• _Exercise_: Nothing after the line with "3.23).build('duct_flange', 'cab', o)" belongs in the copy; extract the lines below from the top through that line, pictures left out.

• _Listed entries_:
-*-

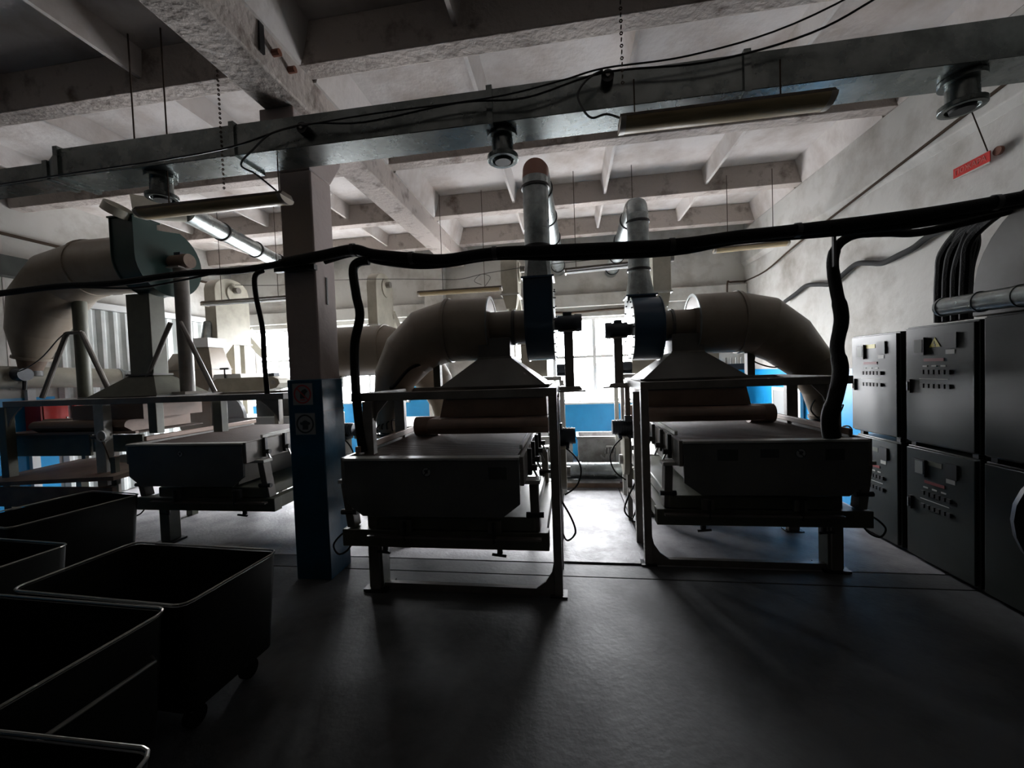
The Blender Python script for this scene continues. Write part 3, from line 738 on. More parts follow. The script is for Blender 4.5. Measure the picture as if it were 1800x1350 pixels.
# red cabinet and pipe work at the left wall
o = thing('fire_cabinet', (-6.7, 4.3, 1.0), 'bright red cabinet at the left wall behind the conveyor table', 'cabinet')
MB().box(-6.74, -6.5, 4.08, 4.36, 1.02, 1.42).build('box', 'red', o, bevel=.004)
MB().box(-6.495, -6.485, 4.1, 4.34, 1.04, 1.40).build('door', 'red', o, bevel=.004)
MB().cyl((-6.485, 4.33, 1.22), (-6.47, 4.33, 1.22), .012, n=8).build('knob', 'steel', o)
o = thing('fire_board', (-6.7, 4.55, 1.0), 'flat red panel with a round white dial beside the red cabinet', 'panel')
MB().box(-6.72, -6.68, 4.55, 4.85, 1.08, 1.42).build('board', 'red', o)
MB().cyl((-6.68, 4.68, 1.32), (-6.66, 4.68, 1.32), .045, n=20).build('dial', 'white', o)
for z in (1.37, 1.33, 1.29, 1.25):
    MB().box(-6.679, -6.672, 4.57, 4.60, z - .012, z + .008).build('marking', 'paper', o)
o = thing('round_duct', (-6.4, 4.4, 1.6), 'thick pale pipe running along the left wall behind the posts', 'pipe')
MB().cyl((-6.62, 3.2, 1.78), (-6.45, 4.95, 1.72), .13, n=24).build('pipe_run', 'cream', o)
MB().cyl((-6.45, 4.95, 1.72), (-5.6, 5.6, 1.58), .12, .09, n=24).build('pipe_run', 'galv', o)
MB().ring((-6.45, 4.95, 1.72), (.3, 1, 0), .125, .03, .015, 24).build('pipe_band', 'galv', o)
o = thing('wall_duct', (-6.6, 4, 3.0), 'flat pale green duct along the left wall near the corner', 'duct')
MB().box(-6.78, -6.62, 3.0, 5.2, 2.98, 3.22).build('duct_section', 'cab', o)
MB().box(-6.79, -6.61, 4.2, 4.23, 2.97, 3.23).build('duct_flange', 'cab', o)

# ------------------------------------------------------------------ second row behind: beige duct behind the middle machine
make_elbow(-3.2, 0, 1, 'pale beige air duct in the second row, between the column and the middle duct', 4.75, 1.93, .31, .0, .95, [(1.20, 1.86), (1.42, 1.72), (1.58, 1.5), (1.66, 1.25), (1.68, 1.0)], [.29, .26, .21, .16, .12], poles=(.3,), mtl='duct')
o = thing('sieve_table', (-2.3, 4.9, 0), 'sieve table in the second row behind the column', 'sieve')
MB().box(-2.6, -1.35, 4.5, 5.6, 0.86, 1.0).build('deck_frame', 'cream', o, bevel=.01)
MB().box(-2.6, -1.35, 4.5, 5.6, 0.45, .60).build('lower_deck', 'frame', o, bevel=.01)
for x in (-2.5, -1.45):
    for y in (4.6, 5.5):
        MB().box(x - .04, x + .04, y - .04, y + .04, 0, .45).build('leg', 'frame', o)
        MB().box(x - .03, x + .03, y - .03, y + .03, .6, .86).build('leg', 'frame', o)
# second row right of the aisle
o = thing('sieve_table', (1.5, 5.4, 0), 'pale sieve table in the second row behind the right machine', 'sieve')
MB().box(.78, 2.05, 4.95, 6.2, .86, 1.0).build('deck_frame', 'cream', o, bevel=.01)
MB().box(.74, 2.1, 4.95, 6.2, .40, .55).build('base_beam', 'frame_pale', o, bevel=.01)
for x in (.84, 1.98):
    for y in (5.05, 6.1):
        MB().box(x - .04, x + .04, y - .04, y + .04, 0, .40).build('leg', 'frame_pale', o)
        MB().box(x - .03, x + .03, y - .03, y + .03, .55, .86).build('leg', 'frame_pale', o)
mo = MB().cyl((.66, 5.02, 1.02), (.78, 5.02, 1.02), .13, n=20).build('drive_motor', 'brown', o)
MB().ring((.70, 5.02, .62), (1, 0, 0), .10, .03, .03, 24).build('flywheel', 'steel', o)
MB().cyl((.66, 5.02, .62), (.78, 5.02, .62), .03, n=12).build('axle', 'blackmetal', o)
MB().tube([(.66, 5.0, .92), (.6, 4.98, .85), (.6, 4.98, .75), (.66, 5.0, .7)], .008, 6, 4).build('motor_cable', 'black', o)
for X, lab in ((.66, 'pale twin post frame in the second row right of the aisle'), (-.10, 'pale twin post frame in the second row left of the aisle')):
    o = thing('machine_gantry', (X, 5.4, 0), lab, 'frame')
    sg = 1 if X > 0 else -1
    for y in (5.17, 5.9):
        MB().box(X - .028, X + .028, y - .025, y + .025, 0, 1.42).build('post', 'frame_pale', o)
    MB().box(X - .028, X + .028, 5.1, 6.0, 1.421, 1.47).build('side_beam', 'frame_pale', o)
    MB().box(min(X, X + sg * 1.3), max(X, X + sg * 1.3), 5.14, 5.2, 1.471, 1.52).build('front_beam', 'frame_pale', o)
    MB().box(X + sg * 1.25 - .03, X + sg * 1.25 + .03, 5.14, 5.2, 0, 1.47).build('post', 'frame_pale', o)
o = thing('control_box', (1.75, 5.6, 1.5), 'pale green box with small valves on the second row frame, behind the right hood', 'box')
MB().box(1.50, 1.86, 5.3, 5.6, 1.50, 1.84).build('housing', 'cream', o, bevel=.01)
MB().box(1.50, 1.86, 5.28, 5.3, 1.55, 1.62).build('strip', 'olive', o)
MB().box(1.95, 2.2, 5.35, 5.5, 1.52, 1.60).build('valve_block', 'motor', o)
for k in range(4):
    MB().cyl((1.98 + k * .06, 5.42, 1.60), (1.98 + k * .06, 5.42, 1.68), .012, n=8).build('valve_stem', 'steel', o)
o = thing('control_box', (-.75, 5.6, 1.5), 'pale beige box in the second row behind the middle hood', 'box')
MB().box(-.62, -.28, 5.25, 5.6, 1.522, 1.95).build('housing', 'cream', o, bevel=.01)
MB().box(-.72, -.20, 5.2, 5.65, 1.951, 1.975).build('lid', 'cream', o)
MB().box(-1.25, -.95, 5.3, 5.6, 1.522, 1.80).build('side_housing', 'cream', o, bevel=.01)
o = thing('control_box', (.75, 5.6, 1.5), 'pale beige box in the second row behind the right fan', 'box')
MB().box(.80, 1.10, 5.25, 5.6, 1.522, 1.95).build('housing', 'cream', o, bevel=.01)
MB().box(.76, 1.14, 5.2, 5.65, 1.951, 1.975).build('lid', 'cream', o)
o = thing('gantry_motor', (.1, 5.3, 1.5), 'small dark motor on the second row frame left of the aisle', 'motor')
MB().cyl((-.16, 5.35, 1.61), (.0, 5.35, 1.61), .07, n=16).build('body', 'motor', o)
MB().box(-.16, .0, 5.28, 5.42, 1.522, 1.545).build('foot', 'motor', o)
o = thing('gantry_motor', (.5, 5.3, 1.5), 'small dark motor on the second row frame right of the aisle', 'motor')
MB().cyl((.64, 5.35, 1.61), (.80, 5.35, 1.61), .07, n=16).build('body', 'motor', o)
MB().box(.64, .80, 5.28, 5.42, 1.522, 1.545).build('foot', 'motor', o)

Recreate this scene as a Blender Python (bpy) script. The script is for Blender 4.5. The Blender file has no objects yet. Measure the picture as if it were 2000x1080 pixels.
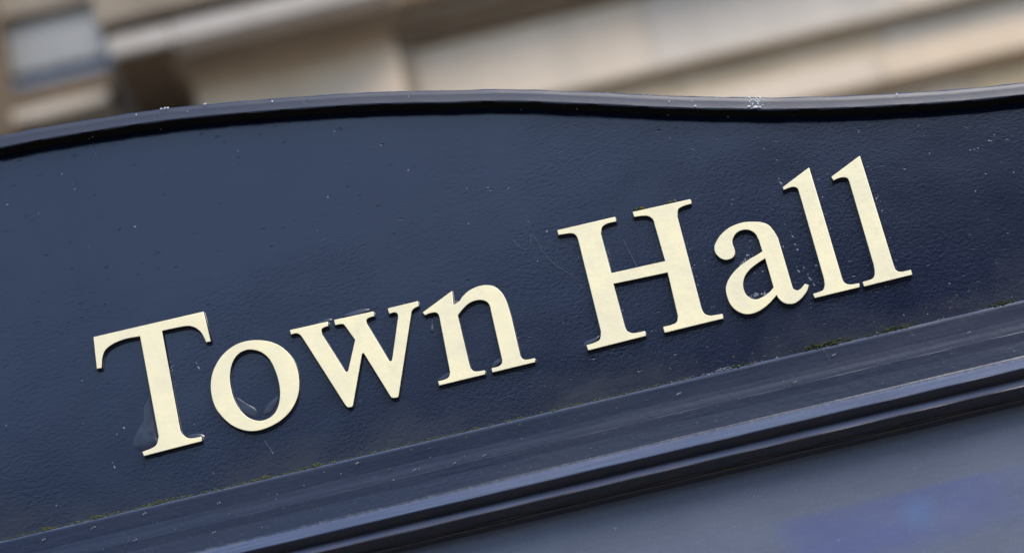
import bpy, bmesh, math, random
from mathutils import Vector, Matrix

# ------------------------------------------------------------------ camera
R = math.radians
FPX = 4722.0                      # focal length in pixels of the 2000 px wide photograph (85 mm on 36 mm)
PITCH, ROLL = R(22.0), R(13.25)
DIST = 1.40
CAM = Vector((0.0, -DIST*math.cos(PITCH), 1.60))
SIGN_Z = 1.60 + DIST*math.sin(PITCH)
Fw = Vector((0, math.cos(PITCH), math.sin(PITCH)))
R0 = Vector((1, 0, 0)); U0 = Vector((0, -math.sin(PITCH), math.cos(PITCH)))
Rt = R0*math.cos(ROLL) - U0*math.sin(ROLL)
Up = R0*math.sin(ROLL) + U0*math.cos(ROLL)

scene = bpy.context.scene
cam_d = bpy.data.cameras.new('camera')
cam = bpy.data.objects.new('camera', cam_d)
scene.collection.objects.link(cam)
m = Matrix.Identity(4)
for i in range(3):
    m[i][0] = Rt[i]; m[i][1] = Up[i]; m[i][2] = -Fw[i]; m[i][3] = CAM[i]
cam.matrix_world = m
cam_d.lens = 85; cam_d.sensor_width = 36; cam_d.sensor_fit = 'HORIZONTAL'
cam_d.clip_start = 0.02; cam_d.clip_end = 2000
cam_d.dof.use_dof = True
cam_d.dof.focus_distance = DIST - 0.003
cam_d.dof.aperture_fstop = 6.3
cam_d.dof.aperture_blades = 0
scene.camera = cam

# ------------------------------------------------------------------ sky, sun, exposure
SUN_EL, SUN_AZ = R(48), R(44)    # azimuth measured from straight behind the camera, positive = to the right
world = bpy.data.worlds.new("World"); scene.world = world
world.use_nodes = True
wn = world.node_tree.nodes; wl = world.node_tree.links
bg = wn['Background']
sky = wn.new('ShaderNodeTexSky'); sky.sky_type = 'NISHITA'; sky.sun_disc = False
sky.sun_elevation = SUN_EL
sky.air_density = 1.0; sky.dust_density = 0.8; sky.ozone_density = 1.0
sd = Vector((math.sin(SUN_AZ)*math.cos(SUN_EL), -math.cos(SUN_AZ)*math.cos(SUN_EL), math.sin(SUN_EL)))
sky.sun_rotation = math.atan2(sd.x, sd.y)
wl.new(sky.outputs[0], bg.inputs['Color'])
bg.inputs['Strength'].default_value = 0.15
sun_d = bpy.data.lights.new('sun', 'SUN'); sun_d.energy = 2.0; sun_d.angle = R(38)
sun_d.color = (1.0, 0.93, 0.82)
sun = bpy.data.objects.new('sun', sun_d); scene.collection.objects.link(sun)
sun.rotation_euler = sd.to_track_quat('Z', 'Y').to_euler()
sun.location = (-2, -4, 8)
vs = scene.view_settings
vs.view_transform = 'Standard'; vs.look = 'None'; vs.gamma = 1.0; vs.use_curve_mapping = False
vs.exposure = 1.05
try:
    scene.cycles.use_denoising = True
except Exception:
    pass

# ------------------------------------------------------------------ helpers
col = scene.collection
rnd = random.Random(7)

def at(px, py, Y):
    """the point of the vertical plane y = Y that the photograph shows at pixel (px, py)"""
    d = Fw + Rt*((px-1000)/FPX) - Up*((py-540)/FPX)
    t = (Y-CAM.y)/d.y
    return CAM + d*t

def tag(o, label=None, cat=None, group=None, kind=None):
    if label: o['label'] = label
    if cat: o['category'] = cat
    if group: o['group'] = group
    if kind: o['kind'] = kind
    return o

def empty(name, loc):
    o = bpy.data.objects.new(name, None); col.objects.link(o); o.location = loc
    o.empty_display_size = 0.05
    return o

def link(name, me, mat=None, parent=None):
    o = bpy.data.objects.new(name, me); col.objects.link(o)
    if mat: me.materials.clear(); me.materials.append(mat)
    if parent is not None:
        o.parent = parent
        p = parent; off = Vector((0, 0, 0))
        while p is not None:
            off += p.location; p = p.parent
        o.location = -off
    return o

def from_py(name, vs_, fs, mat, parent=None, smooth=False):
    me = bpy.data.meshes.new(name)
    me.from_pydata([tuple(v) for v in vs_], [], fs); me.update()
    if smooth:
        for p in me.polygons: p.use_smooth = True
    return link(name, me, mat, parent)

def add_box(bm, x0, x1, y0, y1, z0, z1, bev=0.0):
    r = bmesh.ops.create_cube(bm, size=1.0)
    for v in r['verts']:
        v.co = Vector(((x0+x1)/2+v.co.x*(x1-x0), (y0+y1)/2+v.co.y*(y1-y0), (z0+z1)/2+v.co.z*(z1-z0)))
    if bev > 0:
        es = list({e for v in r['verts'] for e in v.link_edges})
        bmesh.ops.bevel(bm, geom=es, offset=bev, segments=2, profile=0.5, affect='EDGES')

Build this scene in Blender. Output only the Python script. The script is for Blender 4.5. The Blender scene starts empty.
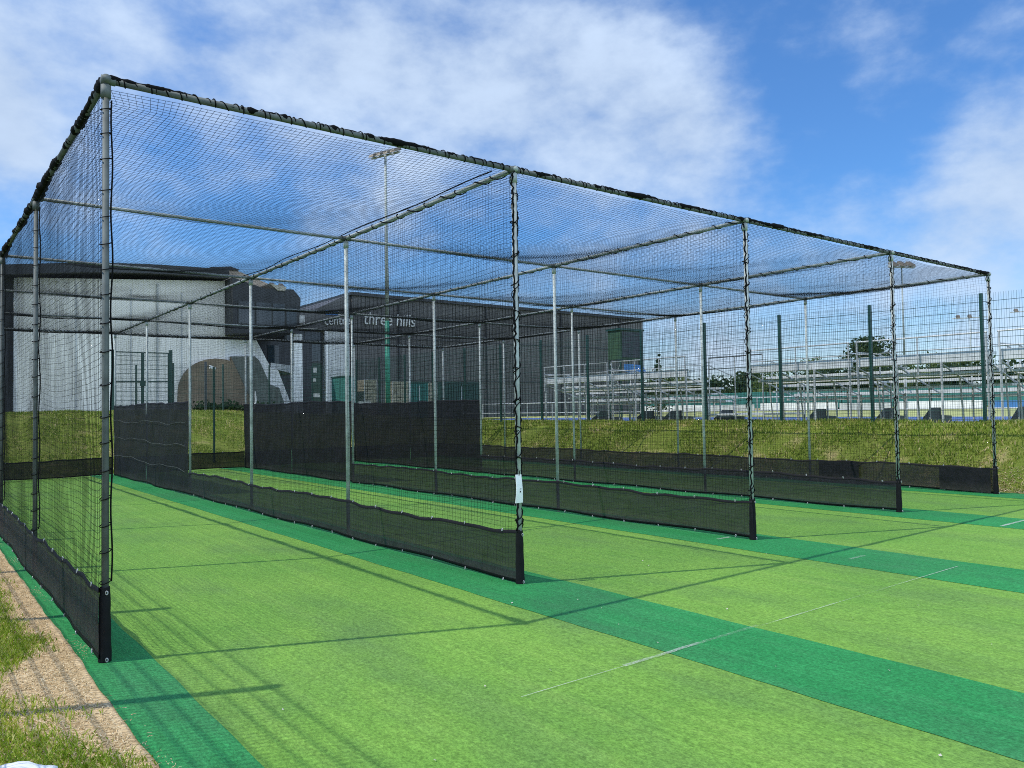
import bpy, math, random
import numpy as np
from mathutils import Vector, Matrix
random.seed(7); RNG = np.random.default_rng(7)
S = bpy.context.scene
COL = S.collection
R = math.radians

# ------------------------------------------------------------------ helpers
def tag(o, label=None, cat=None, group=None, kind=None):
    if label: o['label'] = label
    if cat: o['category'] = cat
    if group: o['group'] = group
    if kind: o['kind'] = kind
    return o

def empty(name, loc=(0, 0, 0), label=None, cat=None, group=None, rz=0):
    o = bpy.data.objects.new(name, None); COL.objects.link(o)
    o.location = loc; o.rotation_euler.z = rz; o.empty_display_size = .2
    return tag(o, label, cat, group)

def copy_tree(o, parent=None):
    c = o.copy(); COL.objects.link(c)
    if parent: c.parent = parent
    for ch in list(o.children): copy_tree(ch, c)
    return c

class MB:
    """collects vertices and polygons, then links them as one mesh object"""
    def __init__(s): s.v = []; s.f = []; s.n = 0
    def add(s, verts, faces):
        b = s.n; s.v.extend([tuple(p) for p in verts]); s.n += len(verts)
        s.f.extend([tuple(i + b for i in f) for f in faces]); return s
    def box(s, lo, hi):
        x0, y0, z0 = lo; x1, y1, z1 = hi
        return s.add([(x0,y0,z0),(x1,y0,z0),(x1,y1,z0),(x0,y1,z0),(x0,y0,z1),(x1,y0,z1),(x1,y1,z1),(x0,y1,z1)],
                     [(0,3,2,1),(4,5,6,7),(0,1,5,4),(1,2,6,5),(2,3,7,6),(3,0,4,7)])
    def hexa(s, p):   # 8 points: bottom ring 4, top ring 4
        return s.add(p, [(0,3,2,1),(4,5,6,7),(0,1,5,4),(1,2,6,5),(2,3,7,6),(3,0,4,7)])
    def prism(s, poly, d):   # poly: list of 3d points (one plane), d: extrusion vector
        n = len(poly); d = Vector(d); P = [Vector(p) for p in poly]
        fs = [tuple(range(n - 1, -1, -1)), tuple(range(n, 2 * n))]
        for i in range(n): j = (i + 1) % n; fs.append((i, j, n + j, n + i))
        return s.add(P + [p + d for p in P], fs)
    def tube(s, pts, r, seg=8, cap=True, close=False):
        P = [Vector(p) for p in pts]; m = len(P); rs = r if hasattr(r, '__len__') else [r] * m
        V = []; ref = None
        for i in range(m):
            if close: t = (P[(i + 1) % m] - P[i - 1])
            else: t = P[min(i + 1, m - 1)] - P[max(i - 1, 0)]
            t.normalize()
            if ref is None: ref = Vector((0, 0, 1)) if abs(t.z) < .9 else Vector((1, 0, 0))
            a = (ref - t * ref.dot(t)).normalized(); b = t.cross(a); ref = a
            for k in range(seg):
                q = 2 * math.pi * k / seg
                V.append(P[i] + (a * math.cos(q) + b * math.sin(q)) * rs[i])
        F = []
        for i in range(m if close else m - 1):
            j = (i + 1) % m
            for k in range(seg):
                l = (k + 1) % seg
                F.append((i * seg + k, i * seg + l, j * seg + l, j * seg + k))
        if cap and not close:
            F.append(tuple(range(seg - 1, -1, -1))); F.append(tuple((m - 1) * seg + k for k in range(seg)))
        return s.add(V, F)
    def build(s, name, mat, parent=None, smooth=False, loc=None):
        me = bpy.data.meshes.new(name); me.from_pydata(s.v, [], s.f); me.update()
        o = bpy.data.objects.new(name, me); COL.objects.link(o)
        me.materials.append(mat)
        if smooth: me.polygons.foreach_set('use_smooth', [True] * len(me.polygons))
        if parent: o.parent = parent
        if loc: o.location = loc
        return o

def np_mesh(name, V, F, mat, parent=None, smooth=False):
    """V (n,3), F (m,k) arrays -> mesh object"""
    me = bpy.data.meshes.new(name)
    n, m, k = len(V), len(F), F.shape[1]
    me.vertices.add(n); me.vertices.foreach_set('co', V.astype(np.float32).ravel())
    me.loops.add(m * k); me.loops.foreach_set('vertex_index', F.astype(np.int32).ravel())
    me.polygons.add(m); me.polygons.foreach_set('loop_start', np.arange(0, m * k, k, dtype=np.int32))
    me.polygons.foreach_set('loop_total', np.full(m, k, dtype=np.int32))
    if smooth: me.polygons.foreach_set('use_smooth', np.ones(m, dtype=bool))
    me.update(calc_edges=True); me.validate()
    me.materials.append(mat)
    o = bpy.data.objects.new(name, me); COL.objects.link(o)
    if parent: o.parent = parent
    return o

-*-

• _Answer for the task_:
The Blender Python script for this scene continues. Write part 3, from line 738 on. More parts follow. The script is for Blender 4.5. Measure the picture as if it were 1800x1350 pixels.
# red cabinet and pipe work at the left wall
o = thing('fire_cabinet', (-6.7, 4.3, 1.0), 'bright red cabinet at the left wall behind the conveyor table', 'cabinet')
MB().box(-6.74, -6.5, 4.08, 4.36, 1.02, 1.42).build('box', 'red', o, bevel=.004)
MB().box(-6.495, -6.485, 4.1, 4.34, 1.04, 1.40).build('door', 'red', o, bevel=.004)
MB().cyl((-6.485, 4.33, 1.22), (-6.47, 4.33, 1.22), .012, n=8).build('knob', 'steel', o)
o = thing('fire_board', (-6.7, 4.55, 1.0), 'flat red panel with a round white dial beside the red cabinet', 'panel')
MB().box(-6.72, -6.68, 4.55, 4.85, 1.08, 1.42).build('board', 'red', o)
MB().cyl((-6.68, 4.68, 1.32), (-6.66, 4.68, 1.32), .045, n=20).build('dial', 'white', o)
for z in (1.37, 1.33, 1.29, 1.25):
    MB().box(-6.679, -6.672, 4.57, 4.60, z - .012, z + .008).build('marking', 'paper', o)
o = thing('round_duct', (-6.4, 4.4, 1.6), 'thick pale pipe running along the left wall behind the posts', 'pipe')
MB().cyl((-6.62, 3.2, 1.78), (-6.45, 4.95, 1.72), .13, n=24).build('pipe_run', 'cream', o)
MB().cyl((-6.45, 4.95, 1.72), (-5.6, 5.6, 1.58), .12, .09, n=24).build('pipe_run', 'galv', o)
MB().ring((-6.45, 4.95, 1.72), (.3, 1, 0), .125, .03, .015, 24).build('pipe_band', 'galv', o)
o = thing('wall_duct', (-6.6, 4, 3.0), 'flat pale green duct along the left wall near the corner', 'duct')
MB().box(-6.78, -6.62, 3.0, 5.2, 2.98, 3.22).build('duct_section', 'cab', o)
MB().box(-6.79, -6.61, 4.2, 4.23, 2.97, 3.23).build('duct_flange', 'cab', o)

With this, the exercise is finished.